Output the material below unchanged, apart from leaving out the pictures.
## Begin Given material
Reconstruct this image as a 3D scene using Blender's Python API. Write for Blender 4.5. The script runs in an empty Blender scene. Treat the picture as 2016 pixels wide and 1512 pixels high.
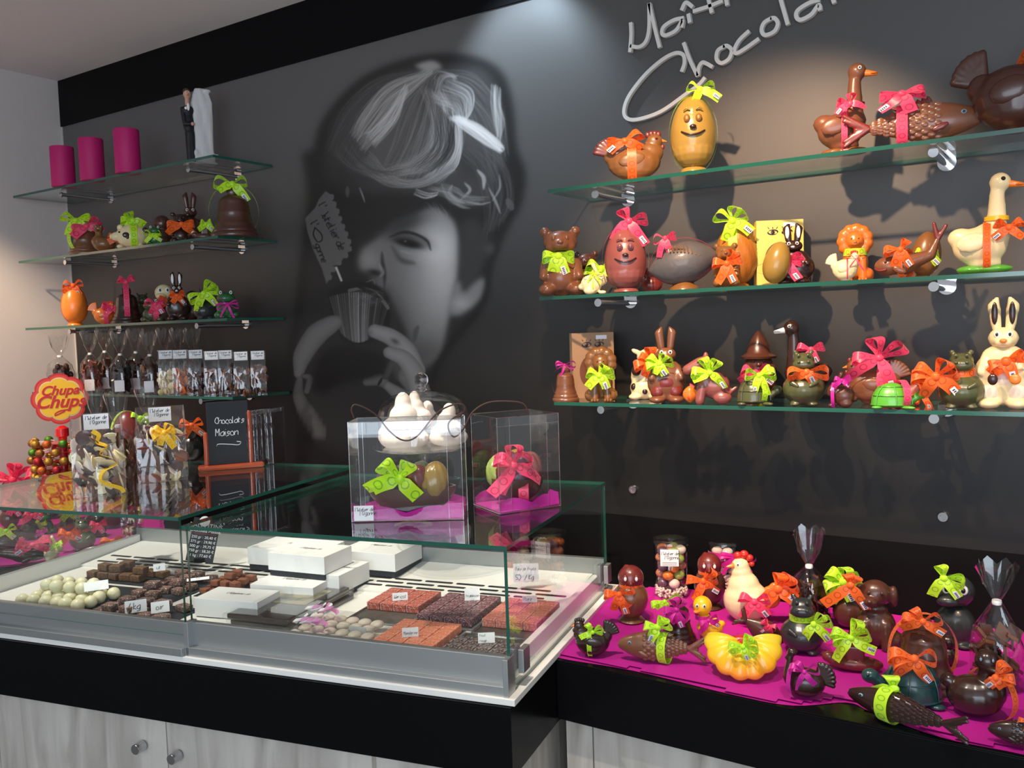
import bpy, math, random
import numpy as np
from mathutils import Vector, Matrix
S = bpy.context.scene
COL = S.collection
rad = math.radians
# ------------------------------------------------------------------ camera
EYE = 1.55                                   # eye height of the photographer
FPX = 1753.0
pi_, ro_, ya_, TH = [rad(v) for v in (3.63, -1.85, 33.65, 12.25)]
cy_, sy_ = math.cos(ya_), math.sin(ya_)
FW = np.array([-sy_*math.cos(pi_), cy_*math.cos(pi_), -math.sin(pi_)])
r0_ = np.array([cy_, sy_, 0.]); u0_ = np.cross(r0_, FW)
RT = r0_*math.cos(ro_) + u0_*math.sin(ro_); UP = np.cross(RT, FW)
CAM = np.array([0., -2.5, EYE])
cd = bpy.data.cameras.new('camera'); cam = bpy.data.objects.new('camera', cd); COL.objects.link(cam)
cd.sensor_width = 36; cd.lens = FPX/2016*36; cd.clip_start = .02; cd.clip_end = 60
M_ = Matrix.Identity(4)
for i in range(3):
    M_[i][0] = RT[i]; M_[i][1] = UP[i]; M_[i][2] = -FW[i]; M_[i][3] = CAM[i]
cam.matrix_world = M_
S.camera = cam
# ------------------------------------------------------------------ world, exposure
S.view_settings.view_transform = 'Standard'; S.view_settings.look = 'None'
S.view_settings.exposure = 0.25; S.view_settings.gamma = 1.0; S.view_settings.use_curve_mapping = False
try:
    S.cycles.transparent_max_bounces = 32; S.cycles.max_bounces = 10
    S.cycles.sample_clamp_indirect = 4
except Exception: pass
W = bpy.data.worlds.new('shop_air'); S.world = W; W.use_nodes = True
W.node_tree.nodes['Background'].inputs[0].default_value = (.90, .94, 1, 1)
W.node_tree.nodes['Background'].inputs[1].default_value = .44
# ------------------------------------------------------------------ lights
def look(o, tgt):
    d = Vector(tgt)-o.location
    o.rotation_euler = d.to_track_quat('-Z', 'Y').to_euler()
def spot(name, loc, tgt, power, col=(1, .80, .58), ang=60, blend=.7, size=.022):
    l = bpy.data.lights.new(name, 'SPOT'); l.energy = power; l.color = col
    l.spot_size = rad(ang); l.spot_blend = blend; l.shadow_soft_size = size
    o = bpy.data.objects.new(name, l); COL.objects.link(o); o.location = loc; look(o, tgt); return o
def area(name, loc, tgt, power, col, sx, sy):
    l = bpy.data.lights.new(name, 'AREA'); l.energy = power; l.color = col; l.shape = 'RECTANGLE'; l.size = sx; l.size_y = sy
    o = bpy.data.objects.new(name, l); COL.objects.link(o); o.location = loc; look(o, tgt); return o
SPOTS = [  # ceiling spotlights over the display walls and the counter
    ((-.72, -1.30, 2.70), (-.80, 0, 1.50), 190, (1, .64, .40), 52),
    ((.45, -1.30, 2.70), (.20, 0, 1.35), 90, (1, .70, .47), 44),
    ((-.95, -1.35, 2.70), (-.80, -.38, .75), 100, (1, .86, .72), 46),
    ((-.05, -1.35, 2.70), (-.15, -.45, .75), 60, (1, .86, .72), 46),
    ((-1.75, -1.05, 2.70), (-1.70, -.40, 1.15), 105, (1, .88, .74), 42),
    ((-3.75, -1.30, 2.70), (-4.15, -.45, 1.25), 150, (1, .74, .50), 56),
    ((-2.95, -1.35, 2.70), (-2.75, -.65, .90), 130, (1, .90, .80), 50),
    ((-2.2, -1.6, 2.70), (-1.75, -.85, .80), 90, (1, .90, .80), 50),
    ((-1.60, -.28, 2.76), (-1.57, 0, 2.25), 20, (.66, .84, 1), 84),
]
for i, (a, b, p, c, g) in enumerate(SPOTS):
    spot('ceiling_spotlight', a, b, p, c, g)
area('shop_window_daylight', (.6, -5.2, 1.7), (-2.0, -.8, 1.0), 85, (.74, .86, 1), 3.2, 2.0)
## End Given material
Output for this task.
Reconstruct this image as a 3D scene using Blender's Python API. Write for Blender 4.5. The script runs in an empty Blender scene. Treat the picture as 2016 pixels wide and 1512 pixels high.
import bpy, math, random
import numpy as np
from mathutils import Vector, Matrix
S = bpy.context.scene
COL = S.collection
rad = math.radians
# ------------------------------------------------------------------ camera
EYE = 1.55                                   # eye height of the photographer
FPX = 1753.0
pi_, ro_, ya_, TH = [rad(v) for v in (3.63, -1.85, 33.65, 12.25)]
cy_, sy_ = math.cos(ya_), math.sin(ya_)
FW = np.array([-sy_*math.cos(pi_), cy_*math.cos(pi_), -math.sin(pi_)])
r0_ = np.array([cy_, sy_, 0.]); u0_ = np.cross(r0_, FW)
RT = r0_*math.cos(ro_) + u0_*math.sin(ro_); UP = np.cross(RT, FW)
CAM = np.array([0., -2.5, EYE])
cd = bpy.data.cameras.new('camera'); cam = bpy.data.objects.new('camera', cd); COL.objects.link(cam)
cd.sensor_width = 36; cd.lens = FPX/2016*36; cd.clip_start = .02; cd.clip_end = 60
M_ = Matrix.Identity(4)
for i in range(3):
    M_[i][0] = RT[i]; M_[i][1] = UP[i]; M_[i][2] = -FW[i]; M_[i][3] = CAM[i]
cam.matrix_world = M_
S.camera = cam
# ------------------------------------------------------------------ world, exposure
S.view_settings.view_transform = 'Standard'; S.view_settings.look = 'None'
S.view_settings.exposure = 0.25; S.view_settings.gamma = 1.0; S.view_settings.use_curve_mapping = False
try:
    S.cycles.transparent_max_bounces = 32; S.cycles.max_bounces = 10
    S.cycles.sample_clamp_indirect = 4
except Exception: pass
W = bpy.data.worlds.new('shop_air'); S.world = W; W.use_nodes = True
W.node_tree.nodes['Background'].inputs[0].default_value = (.90, .94, 1, 1)
W.node_tree.nodes['Background'].inputs[1].default_value = .44
# ------------------------------------------------------------------ lights
def look(o, tgt):
    d = Vector(tgt)-o.location
    o.rotation_euler = d.to_track_quat('-Z', 'Y').to_euler()
def spot(name, loc, tgt, power, col=(1, .80, .58), ang=60, blend=.7, size=.022):
    l = bpy.data.lights.new(name, 'SPOT'); l.energy = power; l.color = col
    l.spot_size = rad(ang); l.spot_blend = blend; l.shadow_soft_size = size
    o = bpy.data.objects.new(name, l); COL.objects.link(o); o.location = loc; look(o, tgt); return o
def area(name, loc, tgt, power, col, sx, sy):
    l = bpy.data.lights.new(name, 'AREA'); l.energy = power; l.color = col; l.shape = 'RECTANGLE'; l.size = sx; l.size_y = sy
    o = bpy.data.objects.new(name, l); COL.objects.link(o); o.location = loc; look(o, tgt); return o
SPOTS = [  # ceiling spotlights over the display walls and the counter
    ((-.72, -1.30, 2.70), (-.80, 0, 1.50), 190, (1, .64, .40), 52),
    ((.45, -1.30, 2.70), (.20, 0, 1.35), 90, (1, .70, .47), 44),
    ((-.95, -1.35, 2.70), (-.80, -.38, .75), 100, (1, .86, .72), 46),
    ((-.05, -1.35, 2.70), (-.15, -.45, .75), 60, (1, .86, .72), 46),
    ((-1.75, -1.05, 2.70), (-1.70, -.40, 1.15), 105, (1, .88, .74), 42),
    ((-3.75, -1.30, 2.70), (-4.15, -.45, 1.25), 150, (1, .74, .50), 56),
    ((-2.95, -1.35, 2.70), (-2.75, -.65, .90), 130, (1, .90, .80), 50),
    ((-2.2, -1.6, 2.70), (-1.75, -.85, .80), 90, (1, .90, .80), 50),
    ((-1.60, -.28, 2.76), (-1.57, 0, 2.25), 20, (.66, .84, 1), 84),
]
for i, (a, b, p, c, g) in enumerate(SPOTS):
    spot('ceiling_spotlight', a, b, p, c, g)
area('shop_window_daylight', (.6, -5.2, 1.7), (-2.0, -.8, 1.0), 85, (.74, .86, 1), 3.2, 2.0)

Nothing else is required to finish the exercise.